The self-proclaimed most intelligent man in the world, who also says he doesn’t read books, attempted an insult that more so inadvertently acts as a hilarious insult to himself.
Andrew “Cobra” Tate (I’m even cool enough to use his nickname) took to Twitter to profess his extreme dislike for those who tell you what their pronouns are. Tate figured that such a statement can be made with one simple sentence that makes fun of what he deems is the ridiculous use of pronouns by people today.
So, what is this wise statement?
Tate tweeted, “My pronouns are get/fu**ed.”
Ok, well, I’m happy to report that we will oblige. Instead of he/him, Tate’s pronouns are get/fu**ed. Got it!
What’s wrong with him? Sorry, correction, what’s wrong with fuc**ed? I really don’t know about fu**ed anymore, the dude seems to have lost it. I sort of feel bad for fu**ed, actually. This kind of mental poison has truly fu**ed fu**ed.
Is that too much? Probably, and I wholeheartedly apologize to our readers for this fairly pathetic article, but how does Tate not know that this will so easily be used against him (sorry, fu**ed). Of course, his followers are also not smart enough to figure this out. They applaud him, offer their own oh-so-humorous pronouns, and call him a genius. Not sure why they don’t call him fu**ed, though.
We can find only one response that pointed out what we explain here. Amazing that only one person amongst all whom responded actually understands this. Thank you, Lukáš. Give a follow to @lukashluchy on Twitter if you so wish.
Yet, despite me sadly lowering myself to Andrew’s level here, the truth is that Tate is no laughing matter. He’s on house arrest while being investigated for human trafficking and has run a sex-cam business from his mansion where he allegedly takes extreme royalties from his sex-working employees. Some detractors have called him an internet pimp.
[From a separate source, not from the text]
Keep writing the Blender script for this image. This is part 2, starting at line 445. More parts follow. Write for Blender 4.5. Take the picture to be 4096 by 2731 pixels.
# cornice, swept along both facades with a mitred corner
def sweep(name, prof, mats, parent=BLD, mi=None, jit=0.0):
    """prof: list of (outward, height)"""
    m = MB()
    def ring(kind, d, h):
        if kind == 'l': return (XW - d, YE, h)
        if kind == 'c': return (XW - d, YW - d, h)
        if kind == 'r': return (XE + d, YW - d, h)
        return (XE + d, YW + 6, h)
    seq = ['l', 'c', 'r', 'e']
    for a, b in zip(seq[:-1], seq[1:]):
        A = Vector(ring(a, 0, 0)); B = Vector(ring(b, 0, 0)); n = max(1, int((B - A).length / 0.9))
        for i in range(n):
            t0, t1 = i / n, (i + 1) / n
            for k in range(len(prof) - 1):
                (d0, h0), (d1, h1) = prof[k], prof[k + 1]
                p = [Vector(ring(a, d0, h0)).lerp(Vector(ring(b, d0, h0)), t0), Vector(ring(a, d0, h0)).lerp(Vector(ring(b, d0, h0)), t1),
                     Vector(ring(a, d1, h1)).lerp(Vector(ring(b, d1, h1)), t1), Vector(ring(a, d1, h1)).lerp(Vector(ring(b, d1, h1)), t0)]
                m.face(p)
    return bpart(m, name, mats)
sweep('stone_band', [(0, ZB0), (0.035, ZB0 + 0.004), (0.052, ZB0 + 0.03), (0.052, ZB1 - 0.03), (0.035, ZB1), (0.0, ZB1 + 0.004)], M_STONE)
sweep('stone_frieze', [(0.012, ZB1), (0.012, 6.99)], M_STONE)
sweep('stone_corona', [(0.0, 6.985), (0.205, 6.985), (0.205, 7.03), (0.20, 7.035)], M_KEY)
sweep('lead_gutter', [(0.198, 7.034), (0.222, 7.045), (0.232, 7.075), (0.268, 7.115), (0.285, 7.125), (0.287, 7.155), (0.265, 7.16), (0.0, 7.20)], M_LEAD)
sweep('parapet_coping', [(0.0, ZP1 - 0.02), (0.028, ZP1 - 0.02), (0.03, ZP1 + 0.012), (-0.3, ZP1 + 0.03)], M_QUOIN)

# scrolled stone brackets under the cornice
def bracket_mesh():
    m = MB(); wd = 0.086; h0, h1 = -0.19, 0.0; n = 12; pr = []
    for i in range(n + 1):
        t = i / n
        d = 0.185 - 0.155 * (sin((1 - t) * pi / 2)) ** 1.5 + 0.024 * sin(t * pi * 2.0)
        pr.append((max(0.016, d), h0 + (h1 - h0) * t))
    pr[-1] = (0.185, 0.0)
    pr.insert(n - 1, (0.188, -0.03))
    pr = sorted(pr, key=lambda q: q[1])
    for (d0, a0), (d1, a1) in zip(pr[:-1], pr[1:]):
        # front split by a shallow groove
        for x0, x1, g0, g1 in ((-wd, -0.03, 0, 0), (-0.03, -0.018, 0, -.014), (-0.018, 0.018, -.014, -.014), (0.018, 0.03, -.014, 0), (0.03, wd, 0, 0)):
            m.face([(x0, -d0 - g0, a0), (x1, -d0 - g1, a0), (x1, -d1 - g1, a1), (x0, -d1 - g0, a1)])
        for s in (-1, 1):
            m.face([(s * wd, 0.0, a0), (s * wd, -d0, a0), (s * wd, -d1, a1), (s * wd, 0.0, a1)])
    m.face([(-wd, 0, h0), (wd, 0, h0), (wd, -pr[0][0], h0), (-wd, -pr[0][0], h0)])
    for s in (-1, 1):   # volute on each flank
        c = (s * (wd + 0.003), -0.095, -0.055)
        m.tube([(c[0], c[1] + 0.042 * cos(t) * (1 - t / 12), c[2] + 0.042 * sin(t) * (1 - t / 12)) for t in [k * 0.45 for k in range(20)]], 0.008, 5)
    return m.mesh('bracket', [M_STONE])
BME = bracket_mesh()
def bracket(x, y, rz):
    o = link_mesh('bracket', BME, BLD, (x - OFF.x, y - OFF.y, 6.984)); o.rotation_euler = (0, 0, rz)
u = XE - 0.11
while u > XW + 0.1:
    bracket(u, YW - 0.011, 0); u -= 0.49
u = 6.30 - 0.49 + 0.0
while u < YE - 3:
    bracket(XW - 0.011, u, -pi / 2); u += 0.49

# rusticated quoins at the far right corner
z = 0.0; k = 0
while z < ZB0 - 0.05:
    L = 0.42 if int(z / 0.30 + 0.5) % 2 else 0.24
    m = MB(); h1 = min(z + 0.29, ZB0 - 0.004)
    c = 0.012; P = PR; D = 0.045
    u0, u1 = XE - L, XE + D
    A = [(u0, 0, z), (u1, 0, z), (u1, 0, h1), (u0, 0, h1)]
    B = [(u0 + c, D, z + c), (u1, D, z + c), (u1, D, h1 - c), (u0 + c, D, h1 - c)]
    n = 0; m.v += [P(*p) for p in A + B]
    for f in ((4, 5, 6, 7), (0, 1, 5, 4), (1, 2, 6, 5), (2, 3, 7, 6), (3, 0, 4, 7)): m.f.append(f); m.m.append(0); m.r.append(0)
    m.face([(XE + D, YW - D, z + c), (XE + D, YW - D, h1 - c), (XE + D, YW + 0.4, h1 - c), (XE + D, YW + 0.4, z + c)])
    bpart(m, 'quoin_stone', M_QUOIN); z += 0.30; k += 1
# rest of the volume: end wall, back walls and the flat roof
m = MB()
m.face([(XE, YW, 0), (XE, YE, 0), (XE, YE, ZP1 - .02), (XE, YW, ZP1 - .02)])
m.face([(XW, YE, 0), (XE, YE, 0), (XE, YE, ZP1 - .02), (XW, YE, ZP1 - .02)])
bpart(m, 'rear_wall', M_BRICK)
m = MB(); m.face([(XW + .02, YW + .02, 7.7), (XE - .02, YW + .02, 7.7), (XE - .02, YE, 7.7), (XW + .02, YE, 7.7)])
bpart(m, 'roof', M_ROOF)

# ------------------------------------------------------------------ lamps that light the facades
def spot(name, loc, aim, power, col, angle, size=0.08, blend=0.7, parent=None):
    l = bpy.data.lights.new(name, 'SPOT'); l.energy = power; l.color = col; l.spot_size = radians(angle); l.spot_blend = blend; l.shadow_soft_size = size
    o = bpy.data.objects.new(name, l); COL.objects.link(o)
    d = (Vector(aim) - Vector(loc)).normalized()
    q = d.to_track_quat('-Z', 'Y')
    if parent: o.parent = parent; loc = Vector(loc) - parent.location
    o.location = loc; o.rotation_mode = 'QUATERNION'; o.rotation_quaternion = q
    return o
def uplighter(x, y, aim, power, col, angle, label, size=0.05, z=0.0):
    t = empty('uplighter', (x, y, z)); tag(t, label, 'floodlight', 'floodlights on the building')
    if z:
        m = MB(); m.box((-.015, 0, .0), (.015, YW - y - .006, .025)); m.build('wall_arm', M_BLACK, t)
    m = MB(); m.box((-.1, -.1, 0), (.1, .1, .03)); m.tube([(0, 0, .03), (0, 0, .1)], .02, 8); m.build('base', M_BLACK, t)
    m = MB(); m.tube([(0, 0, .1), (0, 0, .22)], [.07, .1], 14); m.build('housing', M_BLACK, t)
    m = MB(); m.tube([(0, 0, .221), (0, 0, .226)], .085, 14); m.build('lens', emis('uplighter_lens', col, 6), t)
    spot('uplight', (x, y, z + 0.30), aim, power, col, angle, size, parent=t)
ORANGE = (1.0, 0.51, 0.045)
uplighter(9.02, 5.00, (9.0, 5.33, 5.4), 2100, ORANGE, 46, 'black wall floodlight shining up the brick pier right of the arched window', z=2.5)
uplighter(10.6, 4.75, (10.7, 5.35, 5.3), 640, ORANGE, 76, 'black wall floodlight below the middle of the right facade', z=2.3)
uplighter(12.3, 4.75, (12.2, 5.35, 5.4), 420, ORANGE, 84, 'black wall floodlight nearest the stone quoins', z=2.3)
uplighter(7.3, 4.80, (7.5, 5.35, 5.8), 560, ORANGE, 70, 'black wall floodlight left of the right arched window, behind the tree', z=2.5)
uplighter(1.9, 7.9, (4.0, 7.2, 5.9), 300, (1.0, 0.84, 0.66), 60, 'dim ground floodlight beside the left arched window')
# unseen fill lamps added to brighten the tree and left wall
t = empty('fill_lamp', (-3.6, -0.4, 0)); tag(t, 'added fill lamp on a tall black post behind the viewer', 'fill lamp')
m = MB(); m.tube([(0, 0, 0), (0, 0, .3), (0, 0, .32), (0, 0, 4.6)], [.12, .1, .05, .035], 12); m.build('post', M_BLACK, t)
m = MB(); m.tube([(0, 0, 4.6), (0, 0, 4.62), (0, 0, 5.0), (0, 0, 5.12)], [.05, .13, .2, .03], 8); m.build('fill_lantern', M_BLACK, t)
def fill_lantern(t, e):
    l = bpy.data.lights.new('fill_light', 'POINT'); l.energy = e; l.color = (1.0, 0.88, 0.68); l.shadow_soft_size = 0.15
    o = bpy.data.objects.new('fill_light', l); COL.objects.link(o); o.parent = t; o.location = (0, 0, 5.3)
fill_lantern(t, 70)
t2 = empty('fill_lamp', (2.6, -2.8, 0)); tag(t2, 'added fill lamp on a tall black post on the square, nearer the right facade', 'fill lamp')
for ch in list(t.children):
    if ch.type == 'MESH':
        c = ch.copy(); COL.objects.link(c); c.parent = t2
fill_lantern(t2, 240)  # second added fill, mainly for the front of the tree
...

He also has new allegations against him by three women — former employees of his — who claim he abused them and also claim they witnessed him pull a gun on another female employee.
Maybe the judge in his human trafficking case — whom Tate will likely see again in about 10 days to determine if he stays on house arrest — will honor Tate’s wishes… and use his requested pronouns.